> _Problem_
Search the data below for the string "part". Extract every line that contains it.

──────── Source data ────────

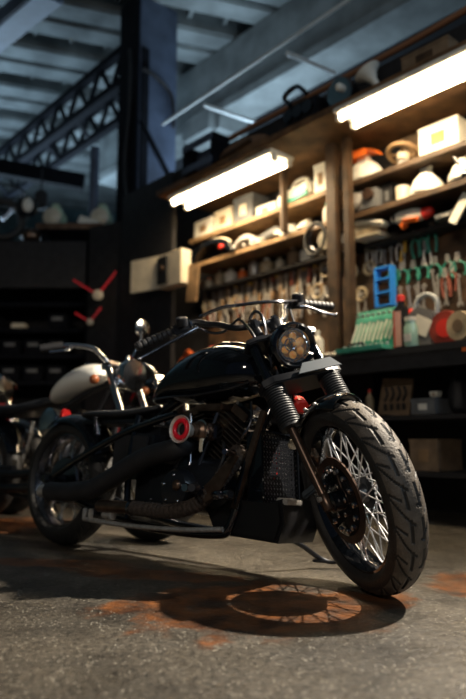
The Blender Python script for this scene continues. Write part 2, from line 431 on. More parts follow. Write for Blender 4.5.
# --- lower left shelf (z 2.275)
t, w, h = at('mudguard', 'black motorcycle mudguard with pale top and red lamp, left end of shelf', 'mudguard', 196, 241, 238, 259, .36, 2.275)
arc = [(math.cos(a) * w * .5, math.sin(a) * h * 1.0) for a in [PI * k / 12 for k in range(13)]]
MB().prism(arc + [(x * .8, y * .75) for x, y in arc[::-1]], .16, (0, 0, 0), bev=.01).build('guard_shell', gloss, t)
MB().tube([(x * 1.02, -.05, y * 1.02) for x, y in arc[2:10]], .012).build('chrome_trim', cream, t)
MB().ball((w * .28, -.09, h * .35), .03, (1.2, .6, .8)).build('red_lamp', redp, t)
t, w, h = at('mudguard', 'bare silver motorcycle mudguard beside the black one on lower left shelf', 'mudguard', 238, 236, 262, 254, .40, 2.275)
arc = [(math.cos(a) * w * .5, math.sin(a) * h) for a in [PI * k / 10 for k in range(11)]]
MB().prism(arc + [(x * .8, y * .7) for x, y in arc[::-1]], .16, bev=.01).build('guard_shell', steel, t)
MB().cyl((0, -.08, h * .2), (0, .08, h * .2), .02).build('mounting_lug', steel, t)
t, w, h = at('angle_grinder', 'grey angle grinder lying in the middle of lower left shelf', 'grinder', 261, 223, 281, 243, .44, 2.275)
MB().sections([(-w * .5, 0, h * .4, .03, .03, .03), (-w * .1, 0, h * .45, .04, .045, .04), (w * .3, 0, h * .5, .045, .05, .05), (w * .5, 0, h * .5, .02, .03, .03)], 16).build('motor_body', greyplas, t)
MB().lathe([(.07, 0), (.07, .006)], (w * .4, 0, h * .2)).build('grinding_disc', rust, t)
MB().lathe([(.045, 0), (.045, .05), (.02, .07)], (w * .4, 0, h * .22)).build('gear_head', steel, t)
sack('small white cloth bundle beside the grey grinder on lower left shelf', 283, 224, 300, 241, .42, 2.275, seed=4, name='cloth_bundle', cat='cloth')
sack('small white paper bundle near the wheel rim on lower left shelf', 300, 220, 314, 236, .42, 2.275, seed=5, name='paper_bundle', cat='paper')
carton('small white block left of the grey grinder on lower left shelf', 253, 240, 262, 249, .36, 2.275, white, .08, name='small_block', cat='block')
bottle('spray_bottle', 'slim white bottle by the wide post on lower left shelf', 'bottle', WS(327, 220, .42)[0], .42, 2.275, .035, .2, white, greengrip)
t = thing('wire_coil', 'black hoop of cable hanging against the wide post', 'cable', W(1.25, .27, 2.13), WROT)
MB().torus((0, 0, 0), (.2, 1, 0), .13, .014, 32, 8).build('coil', matte, t)
MB().torus((.01, .02, 0.01), (.2, 1, .1), .10, .010, 32, 8).build('coil', dchrome, t)
t = thing('round_mirror', 'small round pale mirror hanging inside the black cable hoop', 'mirror', W(1.22, .36, 2.14), WROT)
MB().lathe([(.08, 0), (.085, .012), (.08, .02)], (0, 0, 0), (0, 1, 0)).build('mirror_face', cream, t)
MB().tube([(0, 0, .08), (.0, 0, .14)], .006).build('stem', steel, t)

# --- upper right shelf (z 2.535)
sack('white bag with an orange top on the upper right shelf by the posts', 348, 154, 384, 182, .46, 2.535, top=orange, seed=9)
t, w, h = at('orange_cloth', 'orange cloth draped over the white bag by the posts', 'cloth', 352, 151, 379, 160, .43, None)
MB().sections([(-w / 2, 0, 0, .05, .012, .02), (-w * .2, 0, .02, .09, .018, .02), (w * .2, 0, .015, .09, .016, .02), (w / 2, 0, -.02, .05, .012, .02)], 16).noise(.006, 3).build('folded_cloth', orange, t)
MB().box((w * .1, -.1, -.03), (w * .5, .012, .05), (.3, 0, 0), bev=.004).build('hanging_corner', orange, t)
t, w, h = at('wooden_handwheel', 'brown wooden handwheel leaning on the upper right shelf', 'wheel', 390, 148, 418, 170, .44, 2.535)
MB().torus((0, 0, h * .72), (0, .45, 1), w * .46, .02, 36, 10).build('rim', wood_pale, t)
MB().lathe([(.045, -.03), (.05, .03), (.03, .05)], (0, 0, h * .55), (0, .3, 1)).build('hub', cream, t)
for a in range(4):
    MB().tube([(0, 0, h * .62), (math.cos(a * PI / 2 + .4) * w * .44, math.sin(a * PI / 2 + .4) * w * .44 * .9, h * .72 - math.sin(a * PI / 2 + .4) * .05)], .01).build('spoke', wood_pale, t)
MB().lathe([(.05, 0), (.06, .01), (.03, h * .5)], (0, 0, 0)).build('stand', steel, t)
carton('plain grey carton standing behind the wooden wheel on upper right shelf', 404, 136, 428, 163, .63, 2.535, card, .06)
carton('long white carton with orange print at the right end of upper right shelf', 428, 128, 468, 153, .50, 2.535, white, .25, tape=orange, name='white_carton')
# --- lower right shelf (z 2.265)
t, w, h = at('engine_part', 'dark engine casting with a round silver cover on lower right shelf', 'engine part', 352, 186, 386, 212, .46, 2.265)
MB().box((0, 0, h * .38), (w * .95, .2, h * .72), bev=.02).build('casting', greyplas, t)
MB().lathe([(.065, 0), (.065, .03), (.03, .045)], (-w * .12, -.1, h * .42), (0, -1, 0)).build('round_cover', steel, t)
MB().lathe([(.04, 0), (.045, .04)], (w * .28, -.1, h * .5), (0, -1, 0)).build('port', rust, t)
carton('small dark box between engine casting and the tin on lower right shelf', 388, 186, 398, 205, .5, 2.265, matte, .15, name='dark_box', tape=greyplas)
can('short pale tin with lid beside the white bag on lower right shelf', 397, 187, 409, 200, .42, 2.265, cream)
sack('large crumpled white bag in the middle of lower right shelf', 411, 166, 445, 196, .46, 2.265, seed=12)
sack('crumpled white bag at the right end of lower right shelf', 449, 158, 474, 185, .42, 2.265, seed=15)
tag(MB().ball(W(-.02, .36, 2.30), .035, (1, 1, 1)).cyl(W(-.02, .36, 2.31), W(.04, .34, 2.44), .012).build('ball_joint', dchrome), 'dark ball joint between the two white bags', 'metal part')
# --- right ledge (z 2.06)
t, w, h = at('bench_grinder', 'pale bench grinder with round wheels on the ledge right of the posts', 'grinder', 347, 222, 391, 247, .46, 2.065)
MB().sections([(-w * .32, 0, h * .5, .05, .055, .055), (w * .1, 0, h * .5, .065, .07, .07), (w * .35, 0, h * .45, .05, .06, .05)], 18).build('motor', yell, t)
MB().box((w * .1, 0, h * .12), (w * .6, .16, h * .24), bev=.02).build('base', cream, t)
MB().lathe([(.085, -.015), (.085, .015)], (-w * .45, -.02, h * .38), (.5, -1, 0)).build('grinding_wheel', rust, t)
MB().lathe([(.05, -.02), (.05, .022)], (-w * .45, -.02, h * .38), (.5, -1, 0)).build('wheel_hub', steel, t)
MB().box((w * .05, -.02, h * .85), (w * .55, .14, h * .22), (0, .15, 0), bev=.02).build('guard', white, t)
MB().box((w * .35, -.05, h * .62), (w * .35, .12, h * .3), (0, .3, 0), bev=.02).build('tool_rest', white, t)
t, w, h = at('heat_gun', 'orange and white hand tool with a red nose on the right ledge', 'power tool', 394, 209, 430, 232, .44, 2.065)
MB().sections([(-w * .5, 0, h * .7, .035, .03, .03), (-w * .25, 0, h * .68, .05, .05, .05), (w * .1, 0, h * .62, .05, .055, .05), (w * .38, 0, h * .55, .04, .04, .04)], 18).build('housing', white, t)
MB().lathe([(.045, 0), (.035, .06), (.02, .075)], (w * .36, 0, h * .55), (1, 0, .1)).build('nose', redp, t)
MB().box((-w * .2, 0, h * .28), (.07, .06, h * .55), (0, .35, 0), bev=.02).build('grip', orange, t)
MB().box((w * .05, -.03, h * .35), (w * .5, .06, h * .3), (0, .1, 0), bev=.02).build('orange_shell', orange, t)
MB().lathe([(.03, 0), (.045, .02), (.045, .04)], (-w * .5, 0, h * .72), (1, 0, 0)).build('end_cap', matte, t)
tag(MB().box(W(.05, .40, 2.09), (.07, .012, .22), (.0, .6, WROT), bev=.004).build('white_brush', white), 'white flat spatula leaning on the ledge at right', 'spatula')
carton('small grey metal vice box on the right ledge near the frame edge', 440, 222, 462, 240, .48, 2.065, greyplas, .12, name='metal_box', tape=steel)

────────

> _Task output_
The Blender Python script for this scene continues. Write part 2, from line 431 on. More parts follow. Write for Blender 4.5.
t, w, h = at('engine_part', 'dark engine casting with a round silver cover on lower right shelf', 'engine part', 352, 186, 386, 212, .46, 2.265)
tag(MB().ball(W(-.02, .36, 2.30), .035, (1, 1, 1)).cyl(W(-.02, .36, 2.31), W(.04, .34, 2.44), .012).build('ball_joint', dchrome), 'dark ball joint between the two white bags', 'metal part')